▶ [Data rows]
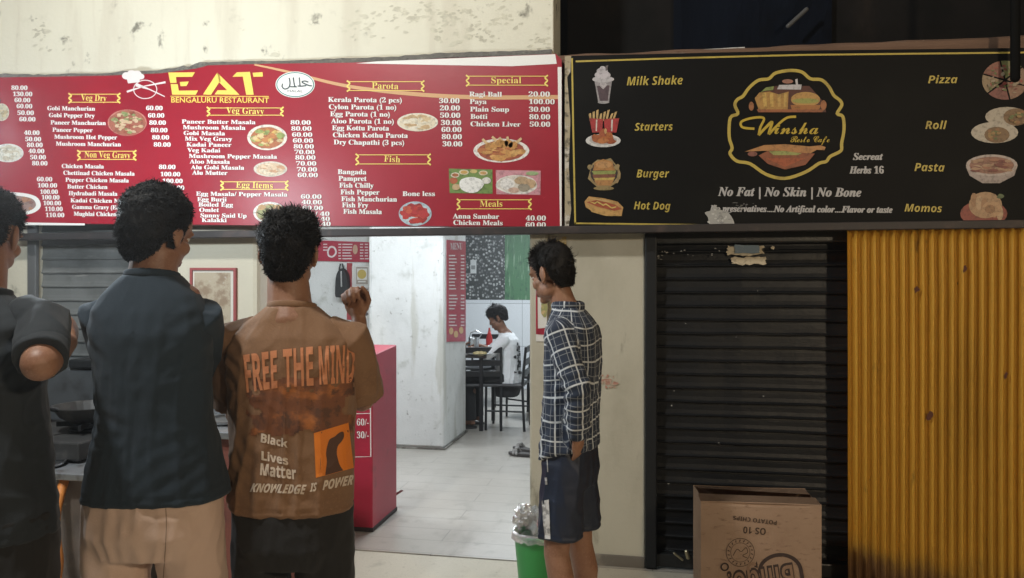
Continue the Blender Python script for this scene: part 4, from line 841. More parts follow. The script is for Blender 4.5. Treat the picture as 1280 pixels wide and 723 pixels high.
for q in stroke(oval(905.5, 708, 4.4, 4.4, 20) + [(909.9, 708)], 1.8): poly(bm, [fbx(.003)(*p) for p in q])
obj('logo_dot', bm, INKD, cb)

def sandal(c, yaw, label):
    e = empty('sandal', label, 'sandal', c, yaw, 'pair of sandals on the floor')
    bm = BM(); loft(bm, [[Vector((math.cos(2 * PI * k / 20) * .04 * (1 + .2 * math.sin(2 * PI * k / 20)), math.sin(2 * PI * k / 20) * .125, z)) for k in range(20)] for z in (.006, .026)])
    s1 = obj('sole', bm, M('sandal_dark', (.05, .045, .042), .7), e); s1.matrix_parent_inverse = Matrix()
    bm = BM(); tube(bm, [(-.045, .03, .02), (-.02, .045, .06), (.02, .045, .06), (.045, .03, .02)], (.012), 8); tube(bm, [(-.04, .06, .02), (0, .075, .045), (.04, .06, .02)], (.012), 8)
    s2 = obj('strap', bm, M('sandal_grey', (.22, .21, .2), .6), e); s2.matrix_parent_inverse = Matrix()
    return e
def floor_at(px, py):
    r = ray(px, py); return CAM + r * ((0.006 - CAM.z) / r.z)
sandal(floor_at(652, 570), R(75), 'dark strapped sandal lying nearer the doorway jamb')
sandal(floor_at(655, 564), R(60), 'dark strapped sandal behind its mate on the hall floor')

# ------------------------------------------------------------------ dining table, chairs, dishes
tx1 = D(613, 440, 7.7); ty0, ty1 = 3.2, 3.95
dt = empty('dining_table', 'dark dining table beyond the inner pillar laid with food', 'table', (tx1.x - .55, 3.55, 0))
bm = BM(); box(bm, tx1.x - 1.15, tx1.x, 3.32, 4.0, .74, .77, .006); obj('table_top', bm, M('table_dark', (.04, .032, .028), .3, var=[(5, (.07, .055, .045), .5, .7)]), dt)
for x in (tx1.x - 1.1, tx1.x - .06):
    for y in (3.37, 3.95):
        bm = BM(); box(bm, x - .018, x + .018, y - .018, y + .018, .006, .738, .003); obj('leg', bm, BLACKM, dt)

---

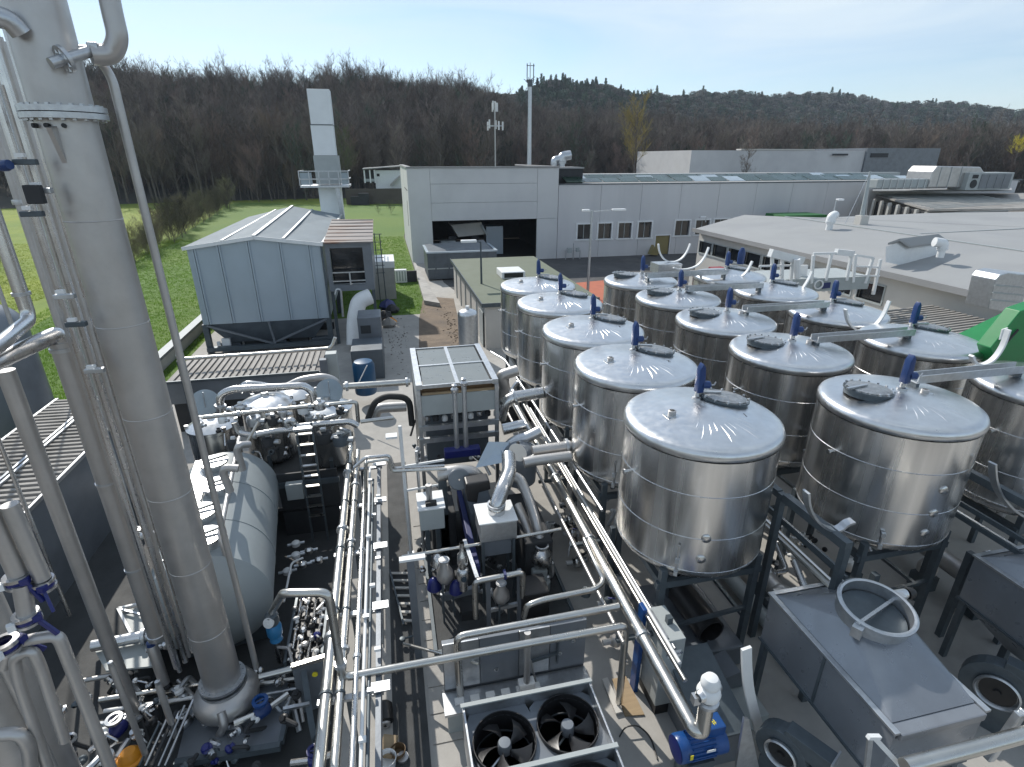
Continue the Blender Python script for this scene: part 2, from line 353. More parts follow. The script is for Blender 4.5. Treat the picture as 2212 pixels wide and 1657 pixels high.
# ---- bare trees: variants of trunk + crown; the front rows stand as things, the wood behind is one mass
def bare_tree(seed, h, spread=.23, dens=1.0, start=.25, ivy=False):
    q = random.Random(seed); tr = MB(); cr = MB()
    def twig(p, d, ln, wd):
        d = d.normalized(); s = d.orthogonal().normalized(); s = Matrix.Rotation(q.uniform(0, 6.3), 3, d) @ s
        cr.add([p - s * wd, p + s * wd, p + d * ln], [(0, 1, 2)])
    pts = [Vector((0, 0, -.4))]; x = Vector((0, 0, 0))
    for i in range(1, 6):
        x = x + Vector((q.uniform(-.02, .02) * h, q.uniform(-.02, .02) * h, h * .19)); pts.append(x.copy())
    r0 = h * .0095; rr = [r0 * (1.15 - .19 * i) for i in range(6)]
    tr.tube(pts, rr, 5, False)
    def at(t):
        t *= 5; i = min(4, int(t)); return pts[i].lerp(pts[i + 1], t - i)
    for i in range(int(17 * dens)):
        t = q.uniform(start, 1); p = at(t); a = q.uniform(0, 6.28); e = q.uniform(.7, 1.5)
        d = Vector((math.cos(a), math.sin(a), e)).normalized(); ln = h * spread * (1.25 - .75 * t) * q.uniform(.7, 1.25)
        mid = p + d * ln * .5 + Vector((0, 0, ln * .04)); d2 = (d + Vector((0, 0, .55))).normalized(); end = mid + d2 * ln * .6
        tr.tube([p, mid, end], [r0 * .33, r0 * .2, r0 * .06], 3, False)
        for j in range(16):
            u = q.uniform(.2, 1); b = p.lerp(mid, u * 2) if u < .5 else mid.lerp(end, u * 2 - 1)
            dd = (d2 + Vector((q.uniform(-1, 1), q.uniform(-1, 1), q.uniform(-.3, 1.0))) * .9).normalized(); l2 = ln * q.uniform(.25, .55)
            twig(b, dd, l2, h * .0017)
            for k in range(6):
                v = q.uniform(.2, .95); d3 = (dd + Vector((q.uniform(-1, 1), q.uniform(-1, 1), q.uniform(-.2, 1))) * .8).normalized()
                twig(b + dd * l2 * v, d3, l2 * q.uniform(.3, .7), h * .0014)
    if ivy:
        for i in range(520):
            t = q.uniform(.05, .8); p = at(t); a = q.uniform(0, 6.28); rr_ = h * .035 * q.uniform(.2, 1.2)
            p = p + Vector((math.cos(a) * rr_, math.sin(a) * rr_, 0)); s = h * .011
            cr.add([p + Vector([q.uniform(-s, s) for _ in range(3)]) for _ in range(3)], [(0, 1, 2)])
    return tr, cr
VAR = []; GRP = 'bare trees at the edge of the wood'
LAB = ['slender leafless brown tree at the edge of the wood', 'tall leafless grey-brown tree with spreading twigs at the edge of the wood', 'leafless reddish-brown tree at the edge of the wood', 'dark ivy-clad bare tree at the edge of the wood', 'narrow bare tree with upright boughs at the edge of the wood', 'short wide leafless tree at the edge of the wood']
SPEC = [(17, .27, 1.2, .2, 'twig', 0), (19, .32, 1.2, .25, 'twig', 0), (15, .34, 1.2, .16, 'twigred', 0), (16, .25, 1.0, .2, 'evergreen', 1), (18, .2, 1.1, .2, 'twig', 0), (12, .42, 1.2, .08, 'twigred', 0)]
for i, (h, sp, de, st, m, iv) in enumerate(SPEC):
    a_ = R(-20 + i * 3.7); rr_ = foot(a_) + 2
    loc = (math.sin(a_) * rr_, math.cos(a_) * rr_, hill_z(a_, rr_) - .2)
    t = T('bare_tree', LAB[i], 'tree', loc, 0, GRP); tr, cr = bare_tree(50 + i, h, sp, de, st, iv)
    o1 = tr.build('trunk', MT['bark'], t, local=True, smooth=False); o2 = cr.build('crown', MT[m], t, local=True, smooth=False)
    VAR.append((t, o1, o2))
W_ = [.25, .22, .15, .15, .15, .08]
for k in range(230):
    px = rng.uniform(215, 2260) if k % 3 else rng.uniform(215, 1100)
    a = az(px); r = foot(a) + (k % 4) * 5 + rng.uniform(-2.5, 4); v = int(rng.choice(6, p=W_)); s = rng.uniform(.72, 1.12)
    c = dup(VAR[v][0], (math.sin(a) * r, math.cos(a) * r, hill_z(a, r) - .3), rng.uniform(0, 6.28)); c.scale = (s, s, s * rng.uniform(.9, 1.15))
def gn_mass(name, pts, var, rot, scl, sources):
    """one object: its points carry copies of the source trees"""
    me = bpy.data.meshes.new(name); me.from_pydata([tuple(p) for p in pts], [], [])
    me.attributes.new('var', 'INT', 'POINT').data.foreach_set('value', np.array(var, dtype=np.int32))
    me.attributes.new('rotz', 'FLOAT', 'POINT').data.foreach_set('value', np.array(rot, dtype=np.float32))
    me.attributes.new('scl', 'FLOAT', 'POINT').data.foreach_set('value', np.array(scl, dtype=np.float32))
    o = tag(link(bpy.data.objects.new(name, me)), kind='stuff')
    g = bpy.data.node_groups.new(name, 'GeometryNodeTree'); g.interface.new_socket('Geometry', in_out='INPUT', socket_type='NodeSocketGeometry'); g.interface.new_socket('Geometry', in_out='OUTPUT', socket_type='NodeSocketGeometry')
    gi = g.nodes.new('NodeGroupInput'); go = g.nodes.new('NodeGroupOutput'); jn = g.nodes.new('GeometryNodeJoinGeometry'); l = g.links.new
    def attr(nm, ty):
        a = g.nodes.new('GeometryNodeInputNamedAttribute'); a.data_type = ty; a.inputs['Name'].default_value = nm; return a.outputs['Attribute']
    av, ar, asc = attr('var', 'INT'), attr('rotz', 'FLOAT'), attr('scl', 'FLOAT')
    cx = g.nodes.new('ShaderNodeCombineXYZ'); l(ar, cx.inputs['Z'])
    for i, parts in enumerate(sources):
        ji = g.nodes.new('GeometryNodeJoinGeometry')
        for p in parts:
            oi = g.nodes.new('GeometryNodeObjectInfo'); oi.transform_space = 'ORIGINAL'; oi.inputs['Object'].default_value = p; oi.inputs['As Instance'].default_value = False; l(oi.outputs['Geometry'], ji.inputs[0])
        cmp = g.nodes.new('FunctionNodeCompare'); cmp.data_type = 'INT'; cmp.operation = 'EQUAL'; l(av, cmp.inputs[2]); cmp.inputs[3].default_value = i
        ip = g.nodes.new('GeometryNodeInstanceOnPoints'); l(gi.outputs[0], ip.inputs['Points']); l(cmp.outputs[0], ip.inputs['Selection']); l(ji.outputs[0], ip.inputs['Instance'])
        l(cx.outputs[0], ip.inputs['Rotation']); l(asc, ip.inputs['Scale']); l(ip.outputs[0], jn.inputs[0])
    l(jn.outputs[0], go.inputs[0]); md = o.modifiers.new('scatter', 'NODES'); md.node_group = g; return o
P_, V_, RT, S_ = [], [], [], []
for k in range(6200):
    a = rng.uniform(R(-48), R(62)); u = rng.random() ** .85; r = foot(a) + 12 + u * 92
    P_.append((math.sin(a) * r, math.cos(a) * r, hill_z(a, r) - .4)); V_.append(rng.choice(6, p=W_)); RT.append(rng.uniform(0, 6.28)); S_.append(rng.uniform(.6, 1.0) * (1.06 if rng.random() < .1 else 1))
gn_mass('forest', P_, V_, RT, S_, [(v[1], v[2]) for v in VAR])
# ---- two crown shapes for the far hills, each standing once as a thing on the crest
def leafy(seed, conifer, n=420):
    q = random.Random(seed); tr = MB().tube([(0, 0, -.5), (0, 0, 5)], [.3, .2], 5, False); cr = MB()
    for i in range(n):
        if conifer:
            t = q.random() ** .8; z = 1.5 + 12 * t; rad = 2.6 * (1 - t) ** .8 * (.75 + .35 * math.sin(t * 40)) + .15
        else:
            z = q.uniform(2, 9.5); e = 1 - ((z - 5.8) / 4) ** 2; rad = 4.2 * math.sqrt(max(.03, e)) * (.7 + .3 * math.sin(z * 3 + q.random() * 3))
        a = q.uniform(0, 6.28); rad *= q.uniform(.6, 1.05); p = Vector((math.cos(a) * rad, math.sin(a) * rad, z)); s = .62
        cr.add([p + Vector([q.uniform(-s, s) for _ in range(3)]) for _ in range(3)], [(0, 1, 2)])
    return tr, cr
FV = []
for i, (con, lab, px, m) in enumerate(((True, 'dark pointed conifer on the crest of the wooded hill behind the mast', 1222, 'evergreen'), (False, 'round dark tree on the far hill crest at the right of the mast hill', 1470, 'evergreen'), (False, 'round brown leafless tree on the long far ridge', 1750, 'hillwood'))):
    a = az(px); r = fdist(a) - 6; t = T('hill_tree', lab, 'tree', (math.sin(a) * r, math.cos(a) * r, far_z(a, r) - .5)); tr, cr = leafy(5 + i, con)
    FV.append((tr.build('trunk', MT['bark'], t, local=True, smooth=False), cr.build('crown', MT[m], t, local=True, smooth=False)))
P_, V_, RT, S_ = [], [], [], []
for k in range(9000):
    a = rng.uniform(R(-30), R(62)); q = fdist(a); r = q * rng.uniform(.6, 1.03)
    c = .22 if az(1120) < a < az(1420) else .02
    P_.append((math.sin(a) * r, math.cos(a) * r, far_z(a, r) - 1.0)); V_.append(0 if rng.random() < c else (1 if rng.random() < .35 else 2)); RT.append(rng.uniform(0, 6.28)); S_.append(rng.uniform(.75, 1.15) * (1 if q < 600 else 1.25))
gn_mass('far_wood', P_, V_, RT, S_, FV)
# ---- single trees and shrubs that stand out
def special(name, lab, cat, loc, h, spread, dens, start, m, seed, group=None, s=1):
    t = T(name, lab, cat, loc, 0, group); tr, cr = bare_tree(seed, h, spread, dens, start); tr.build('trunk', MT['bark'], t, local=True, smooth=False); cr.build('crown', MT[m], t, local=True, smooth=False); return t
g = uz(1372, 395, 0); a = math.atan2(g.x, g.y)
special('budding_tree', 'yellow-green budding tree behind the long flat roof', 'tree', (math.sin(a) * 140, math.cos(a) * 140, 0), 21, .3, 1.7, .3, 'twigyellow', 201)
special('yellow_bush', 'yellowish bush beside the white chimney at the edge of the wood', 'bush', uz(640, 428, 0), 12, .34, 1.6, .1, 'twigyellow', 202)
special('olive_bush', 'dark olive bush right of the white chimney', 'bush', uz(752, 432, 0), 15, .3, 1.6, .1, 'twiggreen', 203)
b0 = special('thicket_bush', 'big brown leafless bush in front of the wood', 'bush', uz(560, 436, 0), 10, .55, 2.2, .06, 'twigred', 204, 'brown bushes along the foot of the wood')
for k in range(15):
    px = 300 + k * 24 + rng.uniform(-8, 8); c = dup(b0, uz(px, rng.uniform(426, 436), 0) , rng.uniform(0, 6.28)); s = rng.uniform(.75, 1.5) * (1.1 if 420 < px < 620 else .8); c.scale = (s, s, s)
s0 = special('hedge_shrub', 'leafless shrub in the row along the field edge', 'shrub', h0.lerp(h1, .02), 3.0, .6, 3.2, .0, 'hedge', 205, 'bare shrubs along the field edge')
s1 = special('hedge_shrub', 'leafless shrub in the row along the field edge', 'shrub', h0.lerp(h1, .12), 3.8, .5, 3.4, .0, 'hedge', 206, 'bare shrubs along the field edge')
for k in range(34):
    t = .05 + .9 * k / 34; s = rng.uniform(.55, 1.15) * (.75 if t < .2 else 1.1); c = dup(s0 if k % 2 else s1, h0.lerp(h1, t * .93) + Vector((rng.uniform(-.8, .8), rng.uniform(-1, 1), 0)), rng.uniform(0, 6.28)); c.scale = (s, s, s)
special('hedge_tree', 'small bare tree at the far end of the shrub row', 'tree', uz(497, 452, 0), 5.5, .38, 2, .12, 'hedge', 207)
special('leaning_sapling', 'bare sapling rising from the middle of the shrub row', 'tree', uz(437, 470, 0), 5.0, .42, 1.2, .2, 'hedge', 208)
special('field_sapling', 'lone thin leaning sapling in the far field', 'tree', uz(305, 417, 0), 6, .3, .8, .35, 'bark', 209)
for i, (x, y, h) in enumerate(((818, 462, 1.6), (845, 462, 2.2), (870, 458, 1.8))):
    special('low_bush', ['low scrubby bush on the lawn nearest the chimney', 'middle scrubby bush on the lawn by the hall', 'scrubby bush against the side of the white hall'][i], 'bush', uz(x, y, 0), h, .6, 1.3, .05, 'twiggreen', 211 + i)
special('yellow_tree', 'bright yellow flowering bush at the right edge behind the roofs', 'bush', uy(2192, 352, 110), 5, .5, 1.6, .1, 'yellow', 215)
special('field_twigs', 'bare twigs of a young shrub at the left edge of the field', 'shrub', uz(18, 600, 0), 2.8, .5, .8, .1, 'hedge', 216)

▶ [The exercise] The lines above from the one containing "Continue the Blender Python script for this scene: part 4, from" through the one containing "obj('logo_dot', bm, INKD, cb)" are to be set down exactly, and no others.

▶ [Task response]
Continue the Blender Python script for this scene: part 4, from line 841. More parts follow. The script is for Blender 4.5. Treat the picture as 1280 pixels wide and 723 pixels high.
for q in stroke(oval(905.5, 708, 4.4, 4.4, 20) + [(909.9, 708)], 1.8): poly(bm, [fbx(.003)(*p) for p in q])
obj('logo_dot', bm, INKD, cb)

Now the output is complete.